God told Moses to find a team of people who would play with him and follow through. This is what we all need, and this is why God never called a single person to follow him in solitude: never.

This is what the church is for. The church is called to be a little world of people who are committed to being, for each other, what they are supposed to be; committed to being, for the world, what they are supposed to be.

The church is supposed to be Jesus in this world. Christians often un-choose the choice of being Jesus. Jesus is good and we un-choose his goodness. Jesus is beautiful in his ways, and we choose the other way.

We need to see where this authenticity comes from. We need to see how it can be possible for us to be members of a team in which we can be depended on to be what we are supposed to be.

It is found in the thing that the Lord did with Moses and the seventy elders. Moses had the Spirit of the Lord. God made sure that Moses had a team of people who shared the Spirit of the Lord with him.

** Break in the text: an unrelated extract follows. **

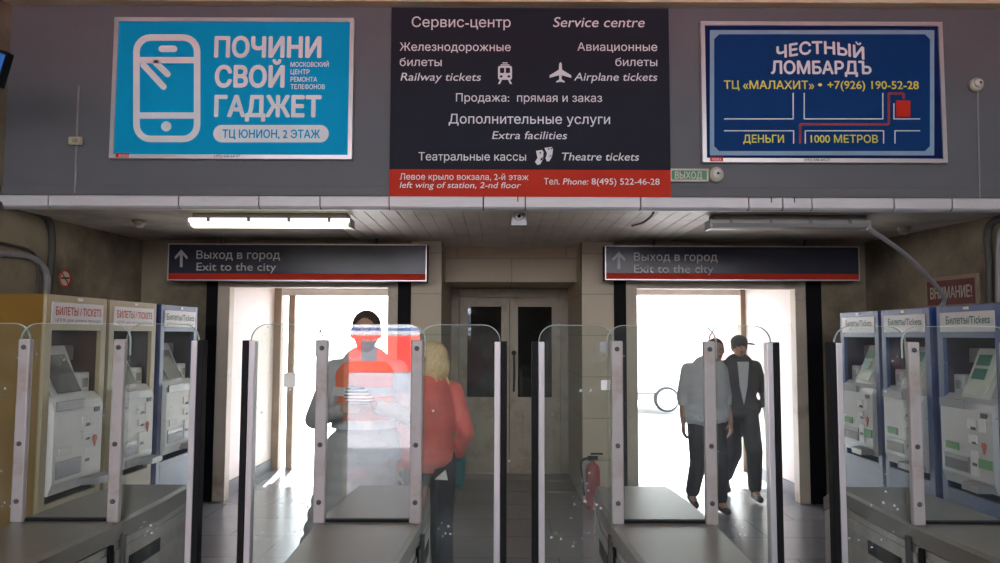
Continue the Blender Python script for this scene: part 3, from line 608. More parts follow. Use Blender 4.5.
# attention sign on the right wall
a = wp(931, 302, 1, .03); a.z = 1.80
ya, yb = 6.74, 6.11
t = thing('warning_sign', (wr(6.3), 6.3, 1.83), 'dark red attention sign on the right wall above the blue ticket machines', 'sign')
pa = Vector((wr(ya) - .02, ya, 0)); pb = Vector((wr(yb) - .02, yb, 0)); u = (pb - pa).normalized(); L = (pb - pa).length; nn = u.cross(Vector((0, 0, 1)))
def wquad(u0, u1, z0, z1, off, th, name, m):
    mb = MB(); P = [pa + u * uu + nn * o2 + Vector((0, 0, zz)) for uu in (u0, u1) for o2 in (off, off + th) for zz in (z0, z1)]
    v = [mb.bm.verts.new(p_) for p_ in P]
    for q in ((0, 1, 3, 2), (4, 6, 7, 5), (0, 4, 5, 1), (2, 3, 7, 6), (0, 2, 6, 4), (1, 5, 7, 3)): mb.bm.faces.new([v[i] for i in q])
    return mb.build(name, m, t)
wquad(0, L, 1.90, 2.20, 0, .02, 'frame', 'brown'); wquad(.035, L - .035, 1.955, 2.165, .02, .004, 'panel', 'signmaroon')
text(t, "ВНИМАНИЕ!", pa + u * .08 + nn * .026 + Vector((0, 0, 2.01)), pa + u * (L - .06) + nn * .026 + Vector((0, 0, 2.01)), .10, 'offwhite', bold=.015)

# ------------------------------------------------------------------ ticket machines (front looks along local +X)
def machine(label, frame, side, dark, labtxt, tm, steel, right, group, loc, rz, W=.68, HT=1.92):
    t = thing('ticket_machine', (0, 0, 0), label, 'ticket machine', group); h = W / 2; dp = .68; s = -1 if right else 1   # s: +1 the screen sits at -y
    mb = MB(); zt = HT; zo0, zo1 = .66, HT - .22
    mb.box(-dp, -.50, -h, h, .02, zt, .004); mb.box(-.5, -.02, -h, -h + .03, .02, zt); mb.box(-.5, -.02, h - .03, h, .02, zt); mb.box(-.5, -.02, -h + .03, h - .03, zt - .03, zt); mb.box(-.5, -.02, -h + .03, h - .03, .02, .1)
    mb.build('cabinet', side, t)
    mb = MB(); mb.box(-.03, 0, -h, -h + .065, .02, zt, .003); mb.box(-.03, 0, h - .065, h, .02, zt, .003); mb.box(-.03, 0, -h + .065, h - .065, zo1, zt, .003); mb.box(-.03, 0, -h + .065, h - .065, .02, zo0 - .02, .003)
    mb.build('front_frame', frame, t)
    MB().box(-.5, -.06, -h + .035, h - .035, zo0, zo1 + .1).build('interior', dark, t) if False else None
    mb = MB(); mb.box(-.5, -.48, -h + .03, h - .03, .7, zt - .03); mb.box(-.48, -.03, -h + .031, -h + .04, .7, zt - .04); mb.box(-.48, -.03, h - .04, h - .031, .7, zt - .04); mb.build('recess_lining', dark, t)
    MB().box(0, .006, -h + .05, h - .055, HT - .18, HT - .045, .001).build('header_label', 'white', t)
    ya = -h + .08; yb = h - .09
    # lettering reads left to right as seen from the aisle: along +y when looking at +X face
    text(t, labtxt, (.008, ya + (.05 if right else 0), HT - .125), (.008, yb, HT - .125), .052, tm, bold=.012)
    if not right or tm == 'textred': text(t, "ЦППК для оплаты проезда", (.008, ya, HT - .165), (.008, yb, HT - .165), .018, 'ink')
    MB().box(.0, .01, -.02, .03, HT - .03, HT - .012, .002).build('badge', 'white', t)
    # steel lower unit
    mb = MB(); mb.prism([(-.35, .69), (.01, .69), (.035, .76), (.035, 1.20), (.02, 1.245), (-.03, 1.29), (-.35, 1.30)], -h + .07, h - .07, 'YZ' if False else 'XZ')
    u = mb.build('dispenser_unit', steel, t)
    w0, w1 = -h + .07, h - .07; q = (w1 - w0)
    def fy(a, b): return (w0 + q * a, w0 + q * b) 
    a, b = fy(0.02, .55); MB().box(.034, .05, a, b, 1.20, 1.26, .004).build('shelf', 'mshelf', t)
    # screen housing leaning back
    a, b = fy(.10, .70) if not right else fy(.30, .84)
    for nm, m_, x_, in_ in (('screen_housing', 'mlight', 0, 0), ('screen', 'screen' if right else 'screenoff', .012, .035)):
        P = [(-.012 + x_, 1.27 + in_), (-.15 + x_, 1.60 - in_)]; th = .03 if nm == 'screen_housing' else .006
        MB().prism([(P[0][0], P[0][1]), (P[1][0], P[1][1]), (P[1][0] - th, P[1][1]), (P[0][0] - th - (.12 if nm != 'screen' else 0), P[0][1])], a + in_, b - in_, 'XZ').build(nm, m_, t)
    if right:
        for z_ in (1.40, 1.49):
            xo = .002 - (z_ - 1.30) * .418 + .008; m0 = (a + b) / 2
            MB().prism([(xo, z_), (xo - .029, z_ + .07), (xo - .034, z_ + .07), (xo - .005, z_)], m0 - .07, m0 + .06, 'XZ').build('screen_tile', 'scrgreen', t)
    a, b = fy(.74, .96) if not right else fy(.04, .24); MB().box(-.2, -.05, a, b, 1.28, 1.42, .01).build('card_reader', steel, t); MB().box(-.052, -.044, a + .03, b - .03, 1.32, 1.38, .002).build('keypad', 'mshelf', t)
    a, b = fy(.74, .94) if not right else fy(.05, .22); MB().box(-.3, -.16, a, b, 1.50, 1.60, .008).build('bill_reader', 'mshelf', t)
    # front details
    X0 = .035
    def det(a, b, z0, z1, nm, m_, th=.006): aa, bb = fy(a, b); MB().box(X0 - .002, X0 + th, aa, bb, z0, z1, .0015).build(nm, m_, t)
    det(.80, .92, 1.16, 1.19, 'coin_slot', 'ink'); det(.55, .70, 1.08, 1.14, 'card_slot', 'mlight', .008); det(.57, .72, .99, 1.04, 'card_slot', 'mlight', .008); det(.76, .88, 1.07, 1.15, 'ticket_slot', 'mlight', .008)
    det(.62, .70, 1.075, 1.095, 'slot_mouth', 'ink', .010); det(.64, .71, .985, 1.0, 'slot_mouth', 'ink', .010)
    det(.06, .55, .785, .89, 'dispensing_tray', 'mshelf'); det(.08, .53, .79, .86, 'tray_recess', 'mdark' if right else 'trgrey', .008); det(.60, .74, .78, .94, 'receipt_plate', 'mlight', .008); det(.63, .72, .845, .865, 'receipt_slot', 'ink', .010)
    det(.1, .36, .92, .97, 'notice', 'green' if right else 'white', .007)
    if right: det(.74, .97, .84, .90, 'notice', 'green', .009)
    aa, _ = fy(.84, 1); MB().lathe((X0, aa, .985), (1, 0, 0), [(.022, 0), (.022, .007)], 16).build('location_mark', 'pin', t); 
    mb = MB(); mb.prism([(aa - .016, .97), (aa, .93), (aa + .016, .97)], X0, X0 + .007, 'YZ'); mb.build('location_mark', 'pin', t)
    a, b = fy(.55, .97); mb = MB(); mb.prism([(-.02, a - .02), (.13, a + .06), (.13, b), (-.02, b)], .70, .745, 'XY'); mb.build('coin_tray', 'mshelf', t)
    t.location = loc; t.rotation_euler[2] = rz
    return t
gm = 'ticket machines on the left'
mL = -2.75
machine('large tan ticket machine nearest the left edge, red lettered white header', 'cream', 'tan', mat('brown recess', (.10, .06, .04), .4), 'БИЛЕТЫ / TICKETS', 'textred', 'mlight', False, 'ticket machines on the left', (mL, 4.90, 0), R(-1), .68)
machine('tan ticket machine between the nearest tan one and the blue one', 'cream', 'tan', 'mdark', 'БИЛЕТЫ / TICKETS', 'textred', 'mlight', False, 'ticket machines on the left', (mL, 5.65, 0), R(-1), .69)
machine('deep blue ticket machine on the left beside the black doorway post', 'mblue', 'mdblue', 'mdark', 'Билеты/Tickets', 'textgreen', 'mlight', False, 'ticket machines on the left', (mL, 6.46, 0), R(-1), .70)
mR = 3.12
for Y, lab in ((5.02, 'blue ticket machine nearest the right edge, with a lit pale screen'), (5.80, 'blue ticket machine in the middle of the right hand row'), (6.54, 'blue ticket machine furthest back in the right hand row, by the doorway')):
    machine(lab, 'mblue', 'mdblue', mat('navy recess', (.03, .03, .06), .3), 'Билеты/Tickets', 'textgreen', 'mgrey', True, 'ticket machines on the right', (mR, Y, 0), R(180), .69, 1.892)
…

This is God’s work, and we can never be what we are supposed to be until God does it. When God came down from heaven, and became a human being named Jesus, and when he lived his life out for us, and offered himself as a sacrifice for us, and rose from the dead, he brought us into himself and made it possible for his Spirit to rest upon us and live in us.

When we look to Jesus, we see the one who followed through in his desire to restore his image in us. We see the one who followed through at great cost to give us new life, to make us people of the Holy Spirit who have the grace of God at work in us. We see the one who enables us to be the people we are supposed to be.



We are people who may fumble and fail, but we are people who can remember to keep on choosing what we have chosen. Jesus, with his cross and his resurrection (so beautiful in his ways), shows us that he can be trusted to be faithful to us; that we can trust him to always be what we need him to be, so that we may have the power to follow through together on the road home.